Снова загремели залпы.
— Татьяна Николаевна! — крикнул Воробьев.
Она подошла.
— Немедленно отправляйтесь домой! — И видя, как упрямо сдвинулись ее брови, добавил: — Это приказ. Вы сделали что могли, даже больше. Идите!
За вагонами замелькали серо-зеленые френчи. Фашистов стало еще больше.
Забросав нас гранатами, они пошли в атаку, непрерывно строча из автоматов. И снова наш ответный огонь заставил их залечь. Но это стоило нам огромного напряжения. Был убит один из самых любимых наших товарищей, коммунист, редкой души человек Константин Иванович Трапезников, старший оперуполномоченный нашего отделения. Скончался на наших глазах от ранения в живот комсомолец Андрей Поздняков. Тяжело были ранены несколько военнослужащих, железнодорожников.
Немцы, не давая нам прийти в себя, снова ринулись в атаку. И вдруг пулемет Воробьева захлебнулся. Я испуганно обернулся и облегченно перевел дух: Андрей Яковлевич был жив, он косил врага из автомата — кончились пулеметные диски.

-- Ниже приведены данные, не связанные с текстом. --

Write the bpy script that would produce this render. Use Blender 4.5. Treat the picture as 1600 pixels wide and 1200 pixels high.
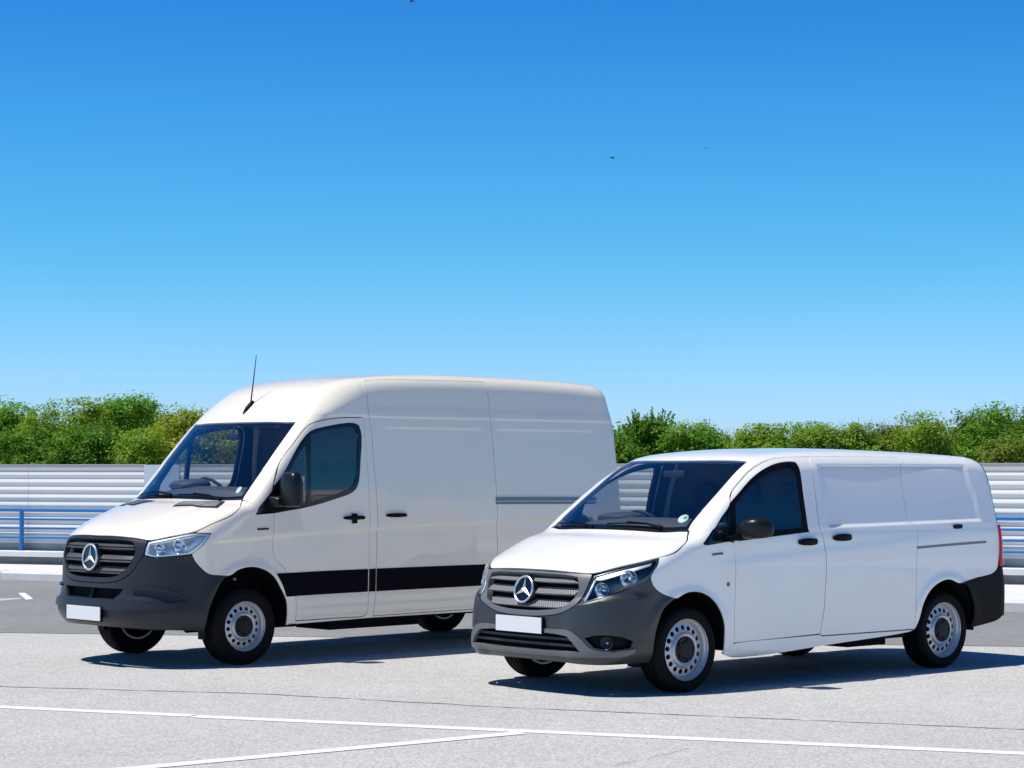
import bpy, bmesh, math, random
import numpy as np
from mathutils import Vector
from mathutils.geometry import delaunay_2d_cdt

# ---------------------------------------------------------------- scene, camera, sky, sun
for o in list(bpy.data.objects): bpy.data.objects.remove(o)
scene = bpy.context.scene
COL = scene.collection
CAM_H = 1.7264
cam_data = bpy.data.cameras.new('camera')
cam_data.sensor_width = 36.0
cam_data.lens = 36.0*3325/1600
cam_data.shift_y = 136/1600                     # horizon sits below the middle of the frame
cam_data.clip_start = .1; cam_data.clip_end = 3000
camera = bpy.data.objects.new('camera', cam_data)
camera.location = (0, 0, CAM_H); camera.rotation_euler = (math.radians(90), 0, 0)
COL.objects.link(camera); scene.camera = camera

SUN_EL = 66.0
to_sun = Vector((-.43, -.10, 0)).normalized()   # compass direction towards the sun (camera left, a little towards the viewer)
sun_data = bpy.data.lights.new('sun', 'SUN')
sun_data.energy = 4.0; sun_data.angle = math.radians(.5); sun_data.color = (1.0, .965, .875)
sun = bpy.data.objects.new('sun', sun_data); COL.objects.link(sun)
el = math.radians(SUN_EL)
sd = Vector((to_sun.x*math.cos(el), to_sun.y*math.cos(el), math.sin(el)))
sun.rotation_euler = sd.to_track_quat('Z', 'Y').to_euler(); sun.location = sd*60

world = bpy.data.worlds.new('World'); scene.world = world; world.use_nodes = True
nt = world.node_tree; nt.nodes.clear()
tc = nt.nodes.new('ShaderNodeTexCoord'); sep = nt.nodes.new('ShaderNodeSeparateXYZ')
# clear-air tint by elevation: pale cyan at the horizon deepening to strong blue overhead
tint = nt.nodes.new('ShaderNodeValToRGB'); tint.color_ramp.interpolation = 'EASE'
stops = [(0, (.37, .53, .87)), (.031, (.335, .53, .86)), (.098, (.172, .49, .70)), (.156, (.116, .443, .70)), (.213, (.071, .369, .684)), (.34, (.036, .245, .52)), (.60, (.026, .180, .38)), (1, (.022, .160, .34))]
while len(tint.color_ramp.elements) < len(stops): tint.color_ramp.elements.new(.5)
for e_, (p_, c_) in zip(tint.color_ramp.elements, stops): e_.position = p_; e_.color = (*c_, 1)
tint.color_ramp.interpolation = 'LINEAR'
mult = nt.nodes.new('ShaderNodeVectorMath'); mult.operation = 'MULTIPLY'
sky = nt.nodes.new('ShaderNodeTexSky'); sky.sky_type = 'NISHITA'; sky.sun_disc = False
sky.sun_elevation = el; sky.sun_rotation = math.atan2(to_sun.x, to_sun.y); sky.altitude = 0
sky.air_density = 1.0; sky.dust_density = .15; sky.ozone_density = 3.0
twice = nt.nodes.new('ShaderNodeVectorMath'); twice.operation = 'SCALE'; twice.inputs['Scale'].default_value = 2.0
bg = nt.nodes.new('ShaderNodeBackground'); bg.inputs['Strength'].default_value = .085
wo = nt.nodes.new('ShaderNodeOutputWorld')
L = nt.links.new
L(tc.outputs['Generated'], sep.inputs[0]); L(sep.outputs['Z'], tint.inputs[0])
L(sky.outputs[0], mult.inputs[0]); L(tint.outputs[0], mult.inputs[1]); L(mult.outputs[0], twice.inputs[0])
L(twice.outputs[0], bg.inputs['Color']); L(bg.outputs[0], wo.inputs['Surface'])

vs = scene.view_settings
vs.view_transform = 'Standard'; vs.look = 'None'; vs.exposure = .24; vs.gamma = 1.0; vs.use_curve_mapping = False
scene.render.engine = 'CYCLES'
scene.cycles.max_bounces = 8; scene.cycles.transparent_max_bounces = 16

rng = random.Random(7)
nrng = np.random.default_rng(11)

# ---------------------------------------------------------------- materials
def mat(name, base=(.5, .5, .5), rough=.5, metal=0., coat=0., coat_rough=.03, spec=.5, coat_ior=1.5, var=0., var_scale=3., bump=0., bump_scale=200.):
    m = bpy.data.materials.new(name); m.use_nodes = True
    t = m.node_tree; b = t.nodes['Principled BSDF']
    b.inputs['Base Color'].default_value = (*base, 1); b.inputs['Roughness'].default_value = rough
    b.inputs['Metallic'].default_value = metal; b.inputs['Coat Weight'].default_value = coat
    b.inputs['Coat Roughness'].default_value = coat_rough; b.inputs['Coat IOR'].default_value = coat_ior; b.inputs['Specular IOR Level'].default_value = spec
    if var or bump:
        co = t.nodes.new('ShaderNodeTexCoord')
    if var:
        n = t.nodes.new('ShaderNodeTexNoise'); n.inputs['Scale'].default_value = var_scale; n.inputs['Detail'].default_value = 6
        r = t.nodes.new('ShaderNodeMapRange'); r.inputs['From Min'].default_value = .3; r.inputs['From Max'].default_value = .7
        r.inputs['To Min'].default_value = 1-var; r.inputs['To Max'].default_value = 1+var
        mx = t.nodes.new('ShaderNodeMix'); mx.data_type = 'RGBA'; mx.blend_type = 'MULTIPLY'; mx.inputs[0].default_value = 1
        mx.inputs['A'].default_value = (*base, 1)
        t.links.new(co.outputs['Object'], n.inputs['Vector']); t.links.new(n.outputs['Fac'], r.inputs['Value'])
        t.links.new(r.outputs[0], mx.inputs['B']); t.links.new(mx.outputs['Result'], b.inputs['Base Color'])
    if bump:
        n2 = t.nodes.new('ShaderNodeTexNoise'); n2.inputs['Scale'].default_value = bump_scale; n2.inputs['Detail'].default_value = 3
        bp = t.nodes.new('ShaderNodeBump'); bp.inputs['Strength'].default_value = bump; bp.inputs['Distance'].default_value = .002
        t.links.new(co.outputs['Object'], n2.inputs['Vector']); t.links.new(n2.outputs['Fac'], bp.inputs['Height']); t.links.new(bp.outputs[0], b.inputs['Normal'])
    return m

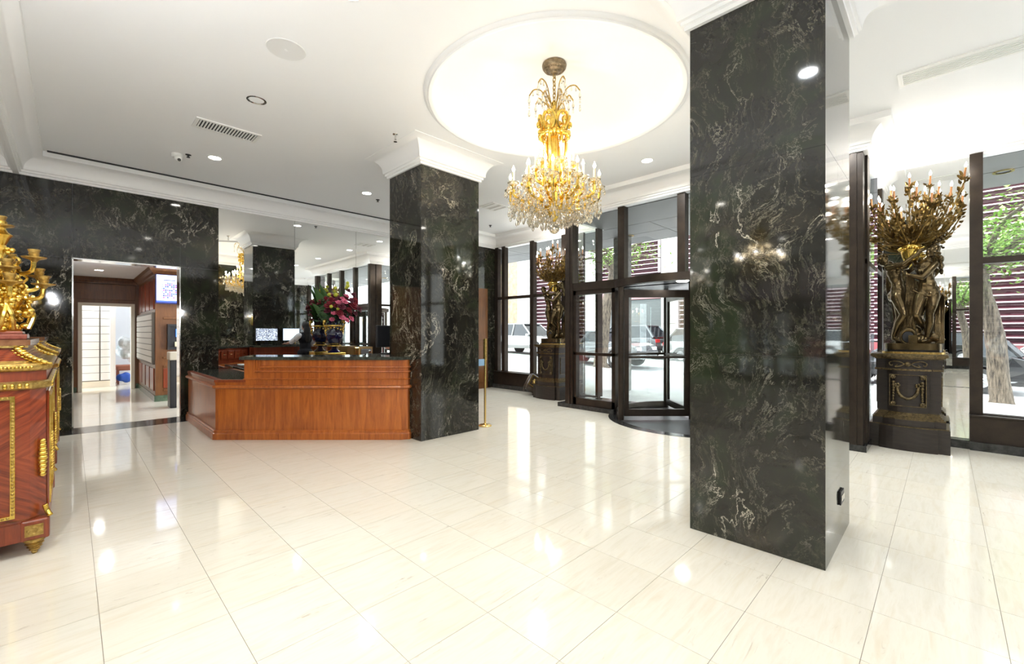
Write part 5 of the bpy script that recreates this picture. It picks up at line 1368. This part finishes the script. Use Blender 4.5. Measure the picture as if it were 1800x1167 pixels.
# ------------------------------------------------------------------ gilded commodes along the left wall (local: origin at wall, near end; x = depth, y = length)
def make_commode(label, loc):
    t = thing('commode', label, 'commode', loc, 0, group='gilt mounted commodes on the left wall')
    D, LN = .40, 1.30
    q = [(0,0),(D-.07,0),(D,.06),(D,LN-.06),(D-.07,LN),(0,LN)]
    def inset(e): return [(0,e),(D-.07-e*.6,e),(D-e,.06+e*.4),(D-e,LN-.06-e*.4),(D-.07-e*.6,LN-e),(0,LN-e)]
    MB().prism(inset(.006), .215, 1.06).build('carcass', VENEER, t)
    MB().prism(inset(-.004), .10, .215).build('base_rail', WOODR, t)
    MB().sweep(q, [(0,.205),(.012,.205),(.014,.22),(.004,.235),(0,.235)]).build('base_moulding', GOLD_OLD, t, smooth=True)
    bb = inset(0)
    MB().sweep(bb, [(0,1.04),(-.0,1.04),(-.018,1.05),(-.020,1.085),(-.006,1.095),(0,1.095)]).build('egg_moulding', GOLD_OLD, t, smooth=True)
    b = MB()
    for k in range(11): b.ell((.015+.03*k, -.020, 1.066), (.011,.010,.017), 6, 5)
    for k in range(40): b.ell((D+.019, .07+.03*k, 1.066), (.010,.011,.017), 6, 5)
    b.build('egg_ornament', GOLD, t, smooth='all')
    MB().prism(inset(.004), 1.06, 1.165).build('frieze', WOODR, t)
    MB().sweep(bb, [(0,1.155),(-.008,1.157),(-.022,1.17),(-.026,1.188),(-.020,1.20),(0,1.205)]).build('cornice_moulding', GOLD_OLD, t, smooth=True)
    b = MB()
    for k in range(22): b.ell((.01+.0155*k, -.026, 1.181), (.0075,.006,.009), 6, 4)
    b.build('cornice_beads', GOLD, t, smooth='all')
    MB().prism(inset(-.012), 1.195, 1.207).build('cornice_shelf', GOLD_OLD, t)
    # concave veneered upper frieze rising to the slab
    n = 7
    for k in range(n):
        u0, u1 = k/n, (k+1)/n; e = .012+.095*(1-(1-u1)**1.7)
        MB().prism(inset(e), 1.205+.10*u0, 1.205+.10*u1+.0005).build('concave_frieze', VENEER if k else GOLD_OLD, t)
    MB().prism(inset(.085), 1.30, 1.315).build('slab_moulding', GOLD_OLD, t)
    MB().prism(inset(.075), 1.315, 1.35).build('stone_slab', make_noise_mat('brown_marble', (.10,.035,.015), (.28,.14,.07), 6, .12), t)
    # chevron end panel frame
    for yy, s in ((-.0, -1), (LN, 1)):
        b = MB()
        for (x0, x1, z0, z1) in ((.02,.265,.985,1.005), (.02,.265,.255,.275), (.245,.265,.275,.985), (.02,.035,.275,.985)): b.box(x0, x1, yy-.012, yy+.012, z0, z1)
        f_ = b.build('end_panel_frame', GOLD, t)
        b = MB()
        for k in range(34): b.ell((.255, yy+s*.012, .285+.0205*k), (.008,.005,.008), 5, 4)
        for k in range(11): b.ell((.03+.0205*k, yy+s*.012, .995), (.008,.005,.008), 5, 4); b.ell((.03+.0205*k, yy+s*.012, .265), (.008,.005,.008), 5, 4)
        b.build('frame_beads', GOLD_OLD, f_, smooth='all')
    # glossy doors on the front
    for ya, yb in ((.09,.64), (.66,1.21)):
        d_ = MB().cbox(D-.008, D+.008, ya, yb, .25, 1.02, .006).build('door', M('glossy_red_door', (.20,.035,.012), .08, 0, Coat_Weight=1.0), t)
        MB().box(D+.006, D+.014, ya+.03, yb-.03, .28, .292).box(D+.006, D+.014, ya+.03, yb-.03, .975, .987).box(D+.006, D+.014, ya+.03, ya+.042, .28, .987).box(D+.006, D+.014, yb-.042, yb-.03, .28, .987).build('door_frame', GOLD, d_)
        b = MB()
        for k in range(14): b.ell((D+.016, (ya+.08 if ya < .3 else yb-.08)+.02*math.sin(k), .62+.018*(k-7)), (.014,.022,.016), 6, 5)
        b.build('door_mount', GOLD, d_, smooth='all')
    # acanthus corner mounts
    for yy, s in ((.0, 1), (LN, -1)):
        b = MB()
        for k in range(9):
            u = k/8
            c = Vector((D-.135+.125*u**1.3, yy+s*(.105-.105*u), 1.315-.105*u**.7))
            b.ell(c, (.026,.024,.013+.006*(1-u)), 7, 5, Matrix.Rotation(.5, 3, 'Y'))
            for m_ in (-1, 1): b.ell(c+Vector((m_*.022+.0, -m_*s*.018, -.008)), (.017,.016,.008), 6, 4)
        b.build('acanthus_mount', GOLD, t, smooth='all')
        b = MB()
        for k in range(9): b.ell((D-.02, yy+s*.03, .60+.026*(k-4)), (.026-.002*abs(k-4), .020, .018), 7, 5)
        b.build('corner_mount', GOLD, t, smooth='all'); b = MB()
        b.tube(spline([(D-.01,yy+s*.02,.30),(D-.0,yy+s*.02,.26),(D+.015,yy+s*.0,.23)], 6), .014, 7)
        b.build('scroll_mount', GOLD, t, smooth='all')
    # blocks and spiral feet
    for yy in (.035, LN-.035):
        MB().cbox(D-.115, D+.012, yy-.045, yy+.045, .095, .225, .012).build('foot_block', WOODR, t)
        b = MB()
        s_ = -1 if yy < .5 else 1
        b.box(D-.095, D-.015, yy+s_*.046-.004, yy+s_*.046+.004, .125, .195)
        for k in range(8):
            a = 2*PI*k/8; b.ell((D-.055+.022*math.cos(a), yy+s_*.051, .16+.018*math.sin(a)), (.012,.005,.008), 6, 4)
        b.build('rosette_plate', GOLD_OLD, t)
        MB().lathe([(.001,0),(.010,.002),(.016,.012),(.013,.018),(.026,.028),(.021,.034),(.036,.046),(.029,.052),(.044,.066),(.036,.072),(.050,.086),(.046,.094),(.060,.097),(.060,.103),(.001,.103)], 20, (D-.055, yy, 0)).build('spiral_foot', GOLD_OLD, t, smooth=True)
    for yy in (.05, LN-.05): MB().cyl((.05,yy,0), (.05,yy,.105), .02, .035, n=12).build('back_foot', GOLD_OLD, t, smooth=True)
    return t
cm1 = make_commode('near gilt-mounted commode with chevron veneer at the left edge', (XL+.005, 4.06, 0))
cm2 = copy_tree(cm1); cm2.location = (XL+.005, 6.25, 0)
cm2['label'] = 'farther gilt-mounted commode mostly hidden behind the near one'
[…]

Потеряв счет времени, мы стреляли из последних сил. Хотелось передохнуть, полежать в спасительной темноте, вытянув натруженные руки. Но солнце по-прежнему плавилось высоко в небе. По земле шел самый длинный день года. Самый длинный в моей жизни. В жизни моих товарищей…
Более полусуток горстка работников линейного отдела милиции на ст. Брест вместе с железнодорожниками, солдатами и офицерами, оказавшимися на вокзале, сдерживали натиск многократно превосходящих сил гитлеровцев. Слабо вооруженные, без артиллерийской поддержки и подкреплений, они отбивали одну атаку фашистов за другой. Уже в первые часы Великой Отечественной войны враг почувствовал силу духа и несгибаемость характера советских людей.
Немногие из мужественных защитников Брестского вокзала остались в живых. Но подвиг их не забыт. Их мужество и героизм остались навеки в памяти народной.